I have used Microplot ARCS for the last 12 years, integrated with radar, GPS, Log, Gyro and now AIS. A perfect presentation of an Admiralty chart in front of you at the con, ideal for pilotage and anti collision.

ECDIS vector charts have different symbols and colours, information can be turned off and on. The systems I have seen are horribly complicated.

One thing remains the same in any system, paper or otherwise, if the operator does not know what he is looking at the ship will be in peril.

I personally would always choose an ARCS system combined with paper. A paper chart gives the full overview, not just a 19 inch summary.

borderreiver
8th March 2009, 23:47
This gets into the P button systemwhich will bring everything to a default disply.
us older hands have the advanges in knowing what a paper
has on it but the younger hands know the ecdis system much better

sparkie2182
12th March 2009, 01:17
how many "layers" of info does a modern ECDIS have approximately?

TIA

Mike Boyle
12th March 2009, 12:47
http://www.trinityhouse.co.uk/pdfs/pdf_wreck_buoy.pdf

Try marking a new danger on an electronic chart and see how easy it is to poke a big circle round it with a large exclamation mark.
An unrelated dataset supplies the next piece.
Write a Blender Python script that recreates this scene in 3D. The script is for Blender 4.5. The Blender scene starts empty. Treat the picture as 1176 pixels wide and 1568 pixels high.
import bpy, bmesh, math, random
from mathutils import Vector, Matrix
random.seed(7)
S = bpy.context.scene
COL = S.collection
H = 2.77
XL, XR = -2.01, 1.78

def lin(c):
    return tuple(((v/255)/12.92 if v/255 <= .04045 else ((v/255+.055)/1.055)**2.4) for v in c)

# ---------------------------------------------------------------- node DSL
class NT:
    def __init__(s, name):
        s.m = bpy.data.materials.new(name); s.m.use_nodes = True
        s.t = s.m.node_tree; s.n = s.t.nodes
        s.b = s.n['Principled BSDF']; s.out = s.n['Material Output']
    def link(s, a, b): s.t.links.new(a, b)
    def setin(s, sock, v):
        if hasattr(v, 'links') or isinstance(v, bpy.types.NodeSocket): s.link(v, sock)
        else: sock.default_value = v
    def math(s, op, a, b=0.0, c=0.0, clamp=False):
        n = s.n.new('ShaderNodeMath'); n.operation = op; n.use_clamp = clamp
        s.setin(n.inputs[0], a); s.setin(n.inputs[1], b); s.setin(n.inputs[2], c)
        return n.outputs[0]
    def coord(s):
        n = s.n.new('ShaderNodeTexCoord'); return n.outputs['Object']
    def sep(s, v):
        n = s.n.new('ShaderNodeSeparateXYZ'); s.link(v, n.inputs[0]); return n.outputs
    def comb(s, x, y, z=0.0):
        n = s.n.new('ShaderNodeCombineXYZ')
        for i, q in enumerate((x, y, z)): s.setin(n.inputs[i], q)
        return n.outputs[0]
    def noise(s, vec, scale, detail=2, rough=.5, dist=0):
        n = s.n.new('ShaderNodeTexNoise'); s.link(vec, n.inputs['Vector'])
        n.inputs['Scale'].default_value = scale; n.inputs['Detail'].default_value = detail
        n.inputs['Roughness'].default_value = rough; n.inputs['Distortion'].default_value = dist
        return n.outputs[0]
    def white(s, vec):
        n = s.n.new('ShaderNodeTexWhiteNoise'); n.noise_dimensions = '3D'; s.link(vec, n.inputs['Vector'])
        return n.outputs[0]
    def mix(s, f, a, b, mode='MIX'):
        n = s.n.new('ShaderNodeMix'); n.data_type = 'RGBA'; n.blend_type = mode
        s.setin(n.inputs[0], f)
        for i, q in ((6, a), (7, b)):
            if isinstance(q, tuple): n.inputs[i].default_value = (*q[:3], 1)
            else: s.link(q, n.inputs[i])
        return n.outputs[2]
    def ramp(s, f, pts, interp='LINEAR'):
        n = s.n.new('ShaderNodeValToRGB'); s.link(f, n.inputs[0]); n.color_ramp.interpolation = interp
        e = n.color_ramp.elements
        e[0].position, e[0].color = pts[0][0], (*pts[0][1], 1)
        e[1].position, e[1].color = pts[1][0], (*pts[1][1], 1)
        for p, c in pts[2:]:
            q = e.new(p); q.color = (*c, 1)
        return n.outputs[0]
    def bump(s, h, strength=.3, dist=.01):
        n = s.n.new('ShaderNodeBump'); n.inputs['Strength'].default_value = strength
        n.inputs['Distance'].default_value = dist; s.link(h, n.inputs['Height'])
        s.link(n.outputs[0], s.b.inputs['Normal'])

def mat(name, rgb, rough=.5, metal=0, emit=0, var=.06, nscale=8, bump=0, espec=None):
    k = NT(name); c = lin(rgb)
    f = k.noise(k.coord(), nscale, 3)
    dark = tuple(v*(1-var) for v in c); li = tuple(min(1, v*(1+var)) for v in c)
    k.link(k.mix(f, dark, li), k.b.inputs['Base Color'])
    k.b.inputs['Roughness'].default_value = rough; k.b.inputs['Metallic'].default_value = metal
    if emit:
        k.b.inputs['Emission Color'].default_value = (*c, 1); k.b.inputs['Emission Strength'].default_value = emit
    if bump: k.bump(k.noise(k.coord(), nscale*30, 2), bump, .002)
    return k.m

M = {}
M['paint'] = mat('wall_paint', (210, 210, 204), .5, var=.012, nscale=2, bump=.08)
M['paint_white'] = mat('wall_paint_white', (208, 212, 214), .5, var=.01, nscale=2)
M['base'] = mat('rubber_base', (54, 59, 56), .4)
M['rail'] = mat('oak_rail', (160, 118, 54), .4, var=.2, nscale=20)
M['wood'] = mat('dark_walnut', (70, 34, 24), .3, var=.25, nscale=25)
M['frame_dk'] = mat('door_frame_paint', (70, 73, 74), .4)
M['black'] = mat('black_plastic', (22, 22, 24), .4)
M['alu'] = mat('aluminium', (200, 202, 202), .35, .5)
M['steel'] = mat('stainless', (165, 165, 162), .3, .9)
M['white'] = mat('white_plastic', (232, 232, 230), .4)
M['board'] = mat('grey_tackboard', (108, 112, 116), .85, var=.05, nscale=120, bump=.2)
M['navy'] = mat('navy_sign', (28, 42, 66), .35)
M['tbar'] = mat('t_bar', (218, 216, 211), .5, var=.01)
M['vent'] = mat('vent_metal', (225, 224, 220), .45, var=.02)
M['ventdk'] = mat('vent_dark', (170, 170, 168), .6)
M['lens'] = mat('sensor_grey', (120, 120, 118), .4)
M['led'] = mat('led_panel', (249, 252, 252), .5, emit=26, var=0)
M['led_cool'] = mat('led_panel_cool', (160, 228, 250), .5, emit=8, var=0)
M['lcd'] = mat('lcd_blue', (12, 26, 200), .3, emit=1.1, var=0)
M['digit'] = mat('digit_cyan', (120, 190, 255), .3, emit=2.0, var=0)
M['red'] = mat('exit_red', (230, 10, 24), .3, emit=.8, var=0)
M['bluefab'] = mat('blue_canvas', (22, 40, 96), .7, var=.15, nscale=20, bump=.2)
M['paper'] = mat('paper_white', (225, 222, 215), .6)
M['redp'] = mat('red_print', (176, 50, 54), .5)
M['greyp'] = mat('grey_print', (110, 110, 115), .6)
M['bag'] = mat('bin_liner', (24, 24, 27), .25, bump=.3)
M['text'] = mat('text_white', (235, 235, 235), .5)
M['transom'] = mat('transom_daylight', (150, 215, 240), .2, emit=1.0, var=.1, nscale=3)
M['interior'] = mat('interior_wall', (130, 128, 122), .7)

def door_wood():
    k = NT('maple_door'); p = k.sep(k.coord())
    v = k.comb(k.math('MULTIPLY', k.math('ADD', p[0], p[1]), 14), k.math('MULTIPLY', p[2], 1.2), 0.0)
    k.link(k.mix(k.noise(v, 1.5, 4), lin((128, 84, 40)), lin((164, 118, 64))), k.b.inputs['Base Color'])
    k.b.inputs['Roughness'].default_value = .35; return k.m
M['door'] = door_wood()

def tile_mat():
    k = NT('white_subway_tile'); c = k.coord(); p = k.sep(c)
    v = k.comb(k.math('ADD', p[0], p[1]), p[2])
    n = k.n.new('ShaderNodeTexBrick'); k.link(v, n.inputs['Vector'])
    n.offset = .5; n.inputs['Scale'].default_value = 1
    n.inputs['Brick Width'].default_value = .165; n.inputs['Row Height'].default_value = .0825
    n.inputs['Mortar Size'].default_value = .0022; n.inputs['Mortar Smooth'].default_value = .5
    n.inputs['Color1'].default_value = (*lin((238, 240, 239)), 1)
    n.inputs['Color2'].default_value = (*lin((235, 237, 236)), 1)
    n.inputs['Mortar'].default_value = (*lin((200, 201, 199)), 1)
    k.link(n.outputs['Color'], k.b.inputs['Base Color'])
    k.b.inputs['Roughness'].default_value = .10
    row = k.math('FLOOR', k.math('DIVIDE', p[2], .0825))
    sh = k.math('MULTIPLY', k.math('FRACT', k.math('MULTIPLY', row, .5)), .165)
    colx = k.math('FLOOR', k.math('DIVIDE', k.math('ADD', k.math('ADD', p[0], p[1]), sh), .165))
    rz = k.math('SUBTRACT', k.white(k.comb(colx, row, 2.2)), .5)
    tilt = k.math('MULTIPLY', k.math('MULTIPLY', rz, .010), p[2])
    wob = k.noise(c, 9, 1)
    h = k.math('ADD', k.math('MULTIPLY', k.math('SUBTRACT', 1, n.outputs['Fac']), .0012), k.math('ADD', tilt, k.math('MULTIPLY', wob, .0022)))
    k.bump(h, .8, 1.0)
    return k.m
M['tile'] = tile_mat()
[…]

Pencils are low tech but very user friendly!

This of course assumes that there is somebody on the bridge listening to the radio, looking at the navtex, looking out of the windows or in the case of the Tricolour down below watching the TV.

borderreiver
12th March 2009, 17:05
A good ECIDS system will let you a crcle around with ex mark

gas_chief
23rd March 2009, 16:04
Just came off the bridge a short while back where I took 15 minutes to plot a box on the ECDIS for the OOW's to steam around while waiting for the pilot. It took me 3 minutes to do the same thing on a paper chart. So which is better?